Yesterday while I was at work, there was a power failure at home that lasted longer than my UPS could handle. My server shut down, and when it came back up after the power was restored, it couldn't get online. The problem that I discovered after I got home was that the cable modem had stopped responding to DHCP requests, pings, or anything. The solution to this was simple - unplug it and plug it back in.

But what if something like this happens when I'm out of town? I need some way of resetting it without being physically present. I realized I already had the components to hack together a solution - I had a relay module from an Arduino kit, an Arduino already up and running controlling my air conditioner via an IR LED, and jumper wire. I even had a script monitoring the internet connection already running on the server, but all it could do at that point is force the server to re-request DHCP. All I needed to do was cut the low-voltage wire for the power adapter, connect the cut ends to the Common Normally Closed terminal of the relay, then wire it to my Arduino. That proved a bit challenging, because the Arduino has to be in a spot where its LEDs have line-of-sight to my air conditioner, but I don't want to put the modem right there. I had to chain together several individual jumper wires to get it to reach, and I may re-visit that design in the future.

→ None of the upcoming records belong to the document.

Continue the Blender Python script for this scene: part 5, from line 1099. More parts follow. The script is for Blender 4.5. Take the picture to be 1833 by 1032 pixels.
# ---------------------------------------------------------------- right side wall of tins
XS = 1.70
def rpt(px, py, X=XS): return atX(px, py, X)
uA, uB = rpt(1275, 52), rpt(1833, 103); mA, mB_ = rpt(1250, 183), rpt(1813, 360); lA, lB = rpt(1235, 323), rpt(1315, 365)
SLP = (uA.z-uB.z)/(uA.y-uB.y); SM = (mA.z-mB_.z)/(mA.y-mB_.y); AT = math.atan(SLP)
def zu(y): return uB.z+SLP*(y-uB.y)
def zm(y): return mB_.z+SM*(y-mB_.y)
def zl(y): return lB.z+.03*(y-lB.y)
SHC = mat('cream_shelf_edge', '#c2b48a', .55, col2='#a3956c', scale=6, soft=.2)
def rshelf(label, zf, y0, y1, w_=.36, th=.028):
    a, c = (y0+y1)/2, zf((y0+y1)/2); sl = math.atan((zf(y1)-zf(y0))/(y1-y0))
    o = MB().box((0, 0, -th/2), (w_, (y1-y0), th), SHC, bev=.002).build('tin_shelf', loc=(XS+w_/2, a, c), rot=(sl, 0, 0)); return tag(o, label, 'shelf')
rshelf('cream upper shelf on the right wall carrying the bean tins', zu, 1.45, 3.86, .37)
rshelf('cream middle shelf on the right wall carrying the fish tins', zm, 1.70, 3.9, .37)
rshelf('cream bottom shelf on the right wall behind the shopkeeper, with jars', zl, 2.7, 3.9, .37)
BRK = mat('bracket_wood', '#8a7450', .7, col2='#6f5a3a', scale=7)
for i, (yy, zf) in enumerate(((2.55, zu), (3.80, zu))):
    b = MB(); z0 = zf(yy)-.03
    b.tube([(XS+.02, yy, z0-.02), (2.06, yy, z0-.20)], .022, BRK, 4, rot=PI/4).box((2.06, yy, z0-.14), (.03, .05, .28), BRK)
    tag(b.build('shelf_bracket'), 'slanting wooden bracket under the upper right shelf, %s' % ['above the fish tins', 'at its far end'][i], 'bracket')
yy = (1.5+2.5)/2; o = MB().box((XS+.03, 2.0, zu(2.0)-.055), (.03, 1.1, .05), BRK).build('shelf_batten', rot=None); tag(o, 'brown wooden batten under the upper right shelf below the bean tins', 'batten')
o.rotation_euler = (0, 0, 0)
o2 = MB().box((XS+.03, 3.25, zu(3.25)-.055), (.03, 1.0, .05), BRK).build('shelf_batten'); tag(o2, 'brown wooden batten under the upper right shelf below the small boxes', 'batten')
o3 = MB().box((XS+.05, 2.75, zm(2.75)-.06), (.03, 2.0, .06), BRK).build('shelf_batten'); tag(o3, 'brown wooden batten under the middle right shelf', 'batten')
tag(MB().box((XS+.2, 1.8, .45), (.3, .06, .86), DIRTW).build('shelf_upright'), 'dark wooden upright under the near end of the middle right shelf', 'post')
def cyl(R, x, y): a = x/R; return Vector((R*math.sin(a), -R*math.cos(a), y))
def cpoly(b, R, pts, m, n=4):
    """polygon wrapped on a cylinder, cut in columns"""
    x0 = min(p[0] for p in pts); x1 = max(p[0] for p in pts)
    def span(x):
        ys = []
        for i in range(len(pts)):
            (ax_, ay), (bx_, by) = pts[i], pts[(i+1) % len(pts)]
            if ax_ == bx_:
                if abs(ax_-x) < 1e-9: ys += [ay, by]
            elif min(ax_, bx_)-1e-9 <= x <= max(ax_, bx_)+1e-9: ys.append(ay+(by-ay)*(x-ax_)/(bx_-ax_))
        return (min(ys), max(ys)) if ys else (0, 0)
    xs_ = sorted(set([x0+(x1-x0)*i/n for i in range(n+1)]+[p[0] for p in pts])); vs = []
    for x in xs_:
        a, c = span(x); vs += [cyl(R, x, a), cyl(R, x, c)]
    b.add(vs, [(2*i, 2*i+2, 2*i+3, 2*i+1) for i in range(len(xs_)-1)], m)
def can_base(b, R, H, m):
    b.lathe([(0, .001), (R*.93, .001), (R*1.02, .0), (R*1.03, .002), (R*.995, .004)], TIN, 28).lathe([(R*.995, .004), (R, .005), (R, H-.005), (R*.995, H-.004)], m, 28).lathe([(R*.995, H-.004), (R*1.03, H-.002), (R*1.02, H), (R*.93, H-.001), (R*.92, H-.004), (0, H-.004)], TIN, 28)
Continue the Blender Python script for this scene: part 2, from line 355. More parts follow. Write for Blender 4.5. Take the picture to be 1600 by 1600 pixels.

So then it's just a matter of writing the software. I modified my existing Arduino sketch to pull a GPIO high most of the time, but when it receives a command over USB serial, pulls it low for 5 seconds. The relay module has a P-channel MOSFET controlling the relay, so it is active-low. When the relay activates, it disconnects the Normally Closed circuit and the modem reboots. I set up my monitoring software so that if it can't ping the modem for a period of 90 seconds, it resets. While the modem is connecting, it hands out a local IP address of, so I can still ping it and grab the status. It also resets the whole thing if it boots up, but doesn't come online within 4 minutes.

It's not the most hacky solution I've come up with so far, but it's close.